RECORDED DATA
_____

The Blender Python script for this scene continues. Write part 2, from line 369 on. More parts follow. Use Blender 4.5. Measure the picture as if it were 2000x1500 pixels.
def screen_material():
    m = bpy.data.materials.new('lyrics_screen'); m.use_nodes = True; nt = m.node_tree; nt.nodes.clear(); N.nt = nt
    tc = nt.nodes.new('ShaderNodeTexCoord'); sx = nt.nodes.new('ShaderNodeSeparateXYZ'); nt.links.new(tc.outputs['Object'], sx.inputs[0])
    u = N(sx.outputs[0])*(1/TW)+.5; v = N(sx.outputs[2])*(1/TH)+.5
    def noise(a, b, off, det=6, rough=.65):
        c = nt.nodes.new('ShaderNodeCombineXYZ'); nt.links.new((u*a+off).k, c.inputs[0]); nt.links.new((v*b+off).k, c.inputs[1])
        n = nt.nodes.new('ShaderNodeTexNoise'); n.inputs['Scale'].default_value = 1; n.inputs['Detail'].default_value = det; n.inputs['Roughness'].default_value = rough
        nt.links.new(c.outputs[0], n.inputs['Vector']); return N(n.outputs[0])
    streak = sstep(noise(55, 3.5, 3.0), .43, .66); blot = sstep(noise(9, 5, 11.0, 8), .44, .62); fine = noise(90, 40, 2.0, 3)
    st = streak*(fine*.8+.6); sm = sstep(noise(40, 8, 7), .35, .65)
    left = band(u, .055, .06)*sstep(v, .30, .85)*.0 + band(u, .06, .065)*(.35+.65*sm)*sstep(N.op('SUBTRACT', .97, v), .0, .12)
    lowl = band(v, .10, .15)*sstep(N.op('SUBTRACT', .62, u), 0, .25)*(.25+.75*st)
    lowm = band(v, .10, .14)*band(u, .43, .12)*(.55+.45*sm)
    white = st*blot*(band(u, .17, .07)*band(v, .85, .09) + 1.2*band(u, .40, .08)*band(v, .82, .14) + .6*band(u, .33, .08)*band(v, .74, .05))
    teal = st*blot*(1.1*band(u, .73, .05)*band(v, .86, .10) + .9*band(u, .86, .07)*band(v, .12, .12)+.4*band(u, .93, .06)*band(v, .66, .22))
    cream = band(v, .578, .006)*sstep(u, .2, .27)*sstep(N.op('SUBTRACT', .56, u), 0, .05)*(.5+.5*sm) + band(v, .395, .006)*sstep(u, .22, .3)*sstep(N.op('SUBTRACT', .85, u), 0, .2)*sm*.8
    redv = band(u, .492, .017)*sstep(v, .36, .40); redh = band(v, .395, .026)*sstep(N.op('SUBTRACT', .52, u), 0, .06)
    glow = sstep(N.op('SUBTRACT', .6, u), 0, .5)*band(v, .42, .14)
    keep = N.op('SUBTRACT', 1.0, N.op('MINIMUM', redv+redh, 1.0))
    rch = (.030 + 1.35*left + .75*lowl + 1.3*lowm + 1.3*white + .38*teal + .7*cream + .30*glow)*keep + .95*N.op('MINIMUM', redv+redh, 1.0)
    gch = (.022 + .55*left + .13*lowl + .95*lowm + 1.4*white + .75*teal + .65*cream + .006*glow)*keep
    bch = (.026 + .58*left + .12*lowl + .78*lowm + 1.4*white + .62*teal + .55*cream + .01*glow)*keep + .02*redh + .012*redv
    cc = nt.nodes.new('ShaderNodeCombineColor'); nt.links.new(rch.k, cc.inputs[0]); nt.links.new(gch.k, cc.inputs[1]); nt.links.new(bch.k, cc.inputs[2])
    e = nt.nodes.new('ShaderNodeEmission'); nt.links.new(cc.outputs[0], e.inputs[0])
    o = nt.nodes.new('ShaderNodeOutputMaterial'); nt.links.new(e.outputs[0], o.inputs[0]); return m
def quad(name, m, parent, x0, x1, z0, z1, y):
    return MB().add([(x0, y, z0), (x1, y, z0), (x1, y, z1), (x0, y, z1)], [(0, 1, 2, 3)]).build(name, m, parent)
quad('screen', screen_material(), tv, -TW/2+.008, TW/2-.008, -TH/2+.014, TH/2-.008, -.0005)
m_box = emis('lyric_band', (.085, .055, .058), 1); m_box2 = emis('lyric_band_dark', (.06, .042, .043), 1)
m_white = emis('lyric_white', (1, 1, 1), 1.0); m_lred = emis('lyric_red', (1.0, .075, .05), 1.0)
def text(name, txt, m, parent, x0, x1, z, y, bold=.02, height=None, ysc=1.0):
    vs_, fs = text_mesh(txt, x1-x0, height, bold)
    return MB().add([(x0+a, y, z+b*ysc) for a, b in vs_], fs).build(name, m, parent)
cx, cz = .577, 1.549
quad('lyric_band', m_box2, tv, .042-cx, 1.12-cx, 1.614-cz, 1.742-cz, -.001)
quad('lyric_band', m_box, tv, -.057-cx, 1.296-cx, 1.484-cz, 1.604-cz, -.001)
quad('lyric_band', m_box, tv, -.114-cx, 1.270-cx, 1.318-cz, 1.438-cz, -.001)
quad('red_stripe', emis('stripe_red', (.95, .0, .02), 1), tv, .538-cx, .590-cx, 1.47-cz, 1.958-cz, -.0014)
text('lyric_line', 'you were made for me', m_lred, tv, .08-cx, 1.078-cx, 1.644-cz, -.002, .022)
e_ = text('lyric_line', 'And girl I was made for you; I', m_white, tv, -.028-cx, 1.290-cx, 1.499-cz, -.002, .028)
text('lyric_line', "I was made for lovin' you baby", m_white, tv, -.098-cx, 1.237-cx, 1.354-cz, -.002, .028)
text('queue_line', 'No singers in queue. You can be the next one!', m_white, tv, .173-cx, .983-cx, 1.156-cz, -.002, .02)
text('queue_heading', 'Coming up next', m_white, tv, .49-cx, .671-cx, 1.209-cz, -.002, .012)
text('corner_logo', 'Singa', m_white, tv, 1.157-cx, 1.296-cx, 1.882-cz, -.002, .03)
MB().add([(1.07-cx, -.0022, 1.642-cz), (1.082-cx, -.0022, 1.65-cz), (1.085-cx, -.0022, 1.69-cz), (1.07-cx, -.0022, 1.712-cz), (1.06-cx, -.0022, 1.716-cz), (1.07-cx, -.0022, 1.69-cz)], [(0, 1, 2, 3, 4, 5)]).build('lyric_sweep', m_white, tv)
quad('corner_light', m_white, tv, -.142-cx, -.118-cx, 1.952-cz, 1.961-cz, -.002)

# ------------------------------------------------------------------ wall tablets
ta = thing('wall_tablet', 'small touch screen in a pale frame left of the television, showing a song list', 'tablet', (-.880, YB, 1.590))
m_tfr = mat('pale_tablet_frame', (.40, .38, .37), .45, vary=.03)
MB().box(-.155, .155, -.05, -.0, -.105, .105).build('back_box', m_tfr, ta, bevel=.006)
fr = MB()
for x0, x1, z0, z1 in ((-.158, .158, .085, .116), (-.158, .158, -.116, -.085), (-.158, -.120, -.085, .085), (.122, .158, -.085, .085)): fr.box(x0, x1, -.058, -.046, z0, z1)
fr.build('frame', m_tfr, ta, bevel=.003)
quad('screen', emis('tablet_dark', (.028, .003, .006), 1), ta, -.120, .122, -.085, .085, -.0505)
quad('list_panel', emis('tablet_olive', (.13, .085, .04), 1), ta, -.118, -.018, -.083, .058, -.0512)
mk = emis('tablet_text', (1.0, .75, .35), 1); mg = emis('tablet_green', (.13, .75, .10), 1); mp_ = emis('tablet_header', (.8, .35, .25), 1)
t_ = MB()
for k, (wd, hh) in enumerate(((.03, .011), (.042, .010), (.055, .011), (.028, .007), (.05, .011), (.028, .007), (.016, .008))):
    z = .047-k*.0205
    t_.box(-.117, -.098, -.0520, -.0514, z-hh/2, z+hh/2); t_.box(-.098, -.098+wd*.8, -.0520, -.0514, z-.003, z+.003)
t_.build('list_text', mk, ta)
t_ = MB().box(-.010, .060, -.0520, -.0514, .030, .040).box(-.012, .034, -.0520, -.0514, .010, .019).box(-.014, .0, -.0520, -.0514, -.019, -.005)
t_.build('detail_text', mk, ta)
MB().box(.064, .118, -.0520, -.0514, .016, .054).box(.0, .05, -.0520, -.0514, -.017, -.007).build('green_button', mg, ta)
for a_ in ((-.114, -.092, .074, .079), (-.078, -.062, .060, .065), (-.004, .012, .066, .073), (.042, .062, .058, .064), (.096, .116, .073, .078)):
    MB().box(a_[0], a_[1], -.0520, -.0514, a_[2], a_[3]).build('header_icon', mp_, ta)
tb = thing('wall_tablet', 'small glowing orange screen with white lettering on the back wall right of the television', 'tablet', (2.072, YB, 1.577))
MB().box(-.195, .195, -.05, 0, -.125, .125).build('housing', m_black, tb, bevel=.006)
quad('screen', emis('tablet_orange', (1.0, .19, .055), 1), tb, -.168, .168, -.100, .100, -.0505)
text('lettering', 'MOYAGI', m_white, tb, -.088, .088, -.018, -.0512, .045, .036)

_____

TASK OBJECTIVE
Spot every line that holds "were" and copy it.

CORRECT RESPONSE
The Blender Python script for this scene continues. Write part 2, from line 369 on. More parts follow. Use Blender 4.5. Measure the picture as if it were 2000x1500 pixels.
text('lyric_line', 'you were made for me', m_lred, tv, .08-cx, 1.078-cx, 1.644-cz, -.002, .022)